This Before That

What should we do with a sentence like this: Working all day, he decided to skip the gym yesterday. Or this: Flying all night, he was so tired he went straight to bed when he got to the hotel. Both sentences begin with what is called a present participle, and therein lies the reason both statements are grammatically dissonant.

Depending upon your belief about the origin of language, a participle is either an ingenious invention or a marvelous discovery, but either way it poses a challenge to writers to stay consistent in references to time (another mystery for us to divine). The participle is defined as a verbal adjective, which means it is an adjective created from a verb. We know that a verb names an action and we know that an adjective describes a noun. If we fuse the two, we give ourselves a way to convert an action into a quality: he works all day becomes working all day; he flies all night becomes flying all night. The action of the verb, in other words, becomes a part of the subject, freeing us to create another clause to show what we regard as the real action of the sentence: he decided to skip the gym, or he was so tired.

But if a participle is created in part from a verb, it brings with it the notion of time, because verbs have tense. In a sentence like working all day, he decided to skip the gym yesterday, the question of when he worked arises. We can surmise, and no doubt be correct, that the day the subject worked was the same day he decided to skip the gym, but his working had to have occurred before making that fateful decision. And because a cause must precede its effect, the tense of the participle is incorrect. Instead of working all day, we should read having worked all day. And the same can be said for the second sentence we are examining. Because the subject flew all night, he was subsequently so tired that he went straight to bed. His flying must have preceded his nap, and so we should read having flown all night, he was so tired he went straight to bed.

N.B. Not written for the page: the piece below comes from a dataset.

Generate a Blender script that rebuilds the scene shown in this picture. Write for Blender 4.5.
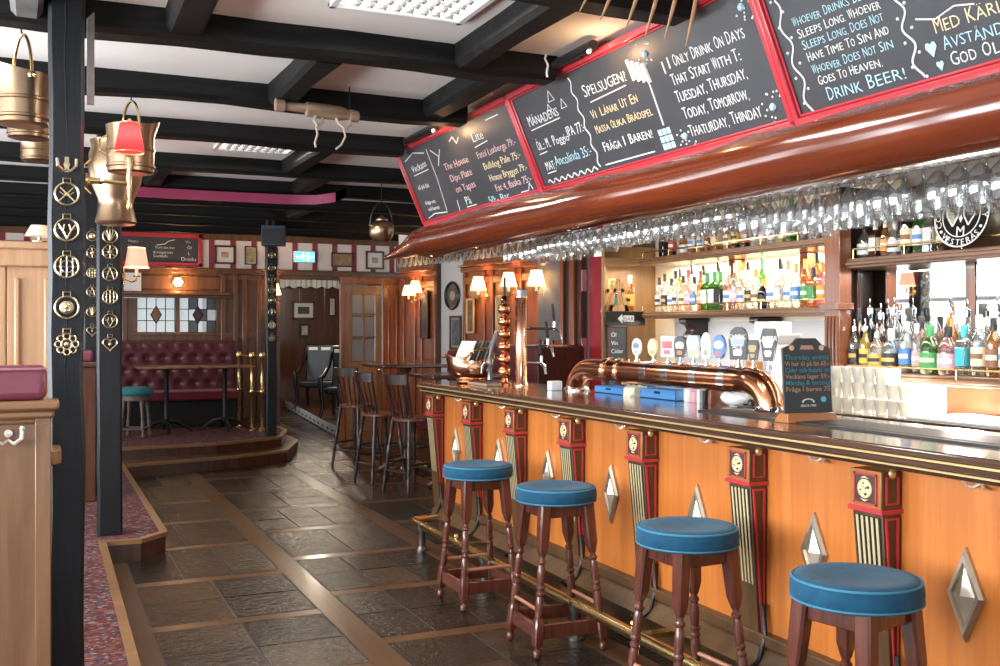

Participles in English can form three tenses (present, past, and perfect), but it is the present participle that first concerns us here. This form of the participle is easy to identify because it always ends with the suffix –ing (though be forewarned that not every word ending in that suffix is a participle). The trick comes in understanding how time works in participles. If I write he works, the simple present tense of the verb tells the reader to conceive of the action in the present—the present according to the clock, meaning real or absolute time. Participial time, however, is relative, not absolute, which means a participle always ties itself to the time of the main verb. A present participle does not indicate actual time according to the clock, but a present contemporaneous with the time of the main verb. So to write working all day means that the subject was working at the very time he decided not to go to the gym yesterday. And that, as we have seen, was not logically the case.

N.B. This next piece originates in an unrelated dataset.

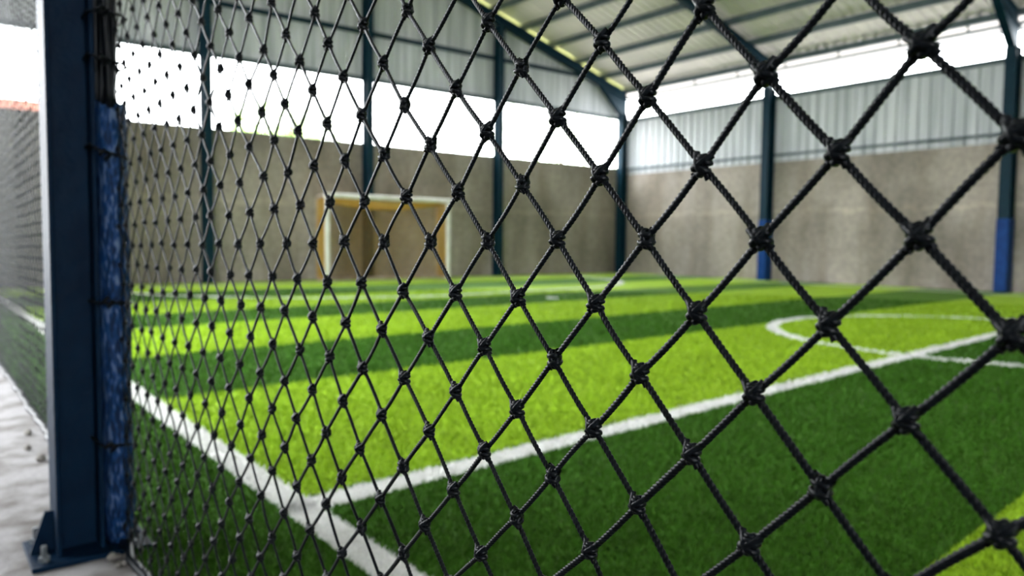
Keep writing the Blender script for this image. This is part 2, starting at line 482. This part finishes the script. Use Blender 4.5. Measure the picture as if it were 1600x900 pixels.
def rafter(y, label, dep=0.26):
    root = empty('roof_rafter', (RIDGE_X, y, 0))
    tag(root, label, 'rafter', 'steel roof rafters', 'thing')
    for nm, xe in (('right', XR - 0.02), ('left', XL + 0.05)):
        def line(off): return [(RIDGE_X, roof_z(RIDGE_X) - off), (xe, roof_z(xe) - off)]
        mb = MB()
        (xa, za), (xb, zb) = line(0.21)
        def slab(o0, o1, w):
            mb.prism([(xa - RIDGE_X, -w / 2, za - o0), (xb - RIDGE_X, -w / 2, zb - o0), (xb - RIDGE_X, -w / 2, zb - o1), (xa - RIDGE_X, -w / 2, za - o1)], (0, w, 0))
        slab(0, 0.016, 0.17); slab(0.016, dep - 0.016, 0.010); slab(dep - 0.016, dep, 0.17)
        mb.build('beam', M['steel'], root)
        # haunch where the beam meets its column
        s = -1 if nm == 'right' else 1
        h = MB()
        x1 = xe + s * 0.02; x3 = xe + s * 0.36; x2 = xe + s * 1.25; zb_ = roof_z(x1) - 0.63 - dep
        h.prism([(x1 - RIDGE_X, -0.03, roof_z(x1) - 0.21 - dep), (x2 - RIDGE_X, -0.03, roof_z(x2) - 0.21 - dep), (x3 - RIDGE_X, -0.03, zb_), (x1 - RIDGE_X, -0.03, zb_)], (0, 0.06, 0))
        p = [(x2 - RIDGE_X, -0.085, roof_z(x2) - 0.21 - dep), (x3 - RIDGE_X, -0.085, zb_), (x1 - RIDGE_X, -0.085, zb_), (x1 - RIDGE_X, -0.085, zb_ + 0.015), (x3 - RIDGE_X, -0.085, zb_ + 0.015), (x2 - RIDGE_X, -0.085, roof_z(x2) - 0.195 - dep)]
        h.prism(p, (0, 0.17, 0))
        h.build('haunch', M['steel'], root)
    return root
rafter(YB - 0.18, 'dark teal roof rafter along the gable under the yellow translucent strip')
rafter(11.72, 'dark teal roof rafter above the middle column of the side wall')
rafter(6.02, 'dark teal roof rafter at the top right, above the nearest side column')

# near column of the fence line: H section with stiffened base
NC = Vector((0.372, 2.59, 0))
near = empty('steel_column', NC)
tag(near, 'large dark blue steel H column close by on the left, on the concrete path', 'column', None, 'thing')
h_column(MB(), 0, 0, 0.125, 0.145, 0.012, under(0.37), 'x', 0.012, 0.009).build('shaft', M['steel_dark'], near, bevel=0.002)
plate = MB().box(-0.132, 0.185, -0.125, 0.125, 0.0, 0.014).build('base_plate', M['steel_dark'], near, bevel=0.002)
for poly in ([(-0.0625, 0.014), (-0.125, 0.014), (-0.085, 0.135), (-0.0625, 0.135)], [(0.0625, 0.014), (0.175, 0.014), (0.150, 0.05), (0.10, 0.16), (0.0625, 0.16)]):
    MB().prism([(a, -0.006, b) for a, b in poly], (0, 0.012, 0)).build('gusset', M['steel_dark'], plate)
for bx_, by_ in ((-0.098, -0.085), (-0.10, 0.09), (0.13, -0.10)):
    mb = MB(); mb.tube([(bx_, by_, 0.014), (bx_, by_, 0.030)], 0.015, 6); mb.tube([(bx_, by_, 0.030), (bx_, by_, 0.062)], 0.008, 8)
    b = mb.build('anchor_bolt', M['galv'], plate); tag(b, 'galvanised anchor bolt')

# worn blue wrap on the pitch side of the near column
def sleeve():
    rings, n = 90, 26
    vs, fs = [], []
    rr = random.Random(3)
    ph = [rr.uniform(0, 6.28) for _ in range(12)]
    for k in range(rings):
        u = k / (rings - 1)
        z = 0.02 + u * 1.325
        ta = 0.72 + 0.28 * min(1, u / 0.08)
        for q in range(n):
            a = 2 * math.pi * q / n
            ca, sa = math.cos(a), math.sin(a)
            ex = 0.5
            rx = 0.0425 * math.copysign(abs(ca) ** ex, ca); ry = 0.112 * math.copysign(abs(sa) ** ex, sa)
            lump = 1 + 0.035 * math.sin(9 * z + ph[0] + 2 * a) + 0.025 * math.sin(23 * z + ph[1] - 3 * a) + 0.015 * math.sin(57 * z + ph[2] + 5 * a)
            zz = z + (0.012 * math.sin(3 * a + ph[4]) if k == rings - 1 else 0)
            vs.append((rx * lump * ta, ry * lump * ta, zz))
    for k in range(rings - 1):
        for q in range(n):
            fs.append((k * n + q, k * n + (q + 1) % n, (k + 1) * n + (q + 1) % n, (k + 1) * n + q))
    fs.append(tuple(range(n - 1, -1, -1))); fs.append(tuple(range((rings - 1) * n, rings * n)))
    mb = MB(); mb.add(vs, fs)
    o = mb.build('blue_wrap', M['sleeve'], near, smooth=True)
    o.location = (0.0625 + 0.0435, 0.0, 0)
    tag(o, 'worn bright blue wrap')
sleeve()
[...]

Likewise the perfect participle, having worked all day. Perfect participles are also easy to recognize because they are always composed with the word having. The term perfect refers in grammar to a past or completed action, but once again the participial idea of past is not absolute but relative to the time of the main verb. So if it is true that the subject of our sentence worked before he decided not to go to the gym, or flew all night before he went straight to bed, then the participles conveying those prior actions must be written in the perfect tense: having worked and having flown, because the working and flying occurred before the already past tenses of their main verbs, decided and was. The perfect participle, therefore, represents time past to an already past tense.

The watchword, then, is that participle time is relative to the time of the main verb of a sentence: the present participle indicates time contemporaneous and the perfect participle indicates time prior. Such are the mysterious ways of time in language and in our mind.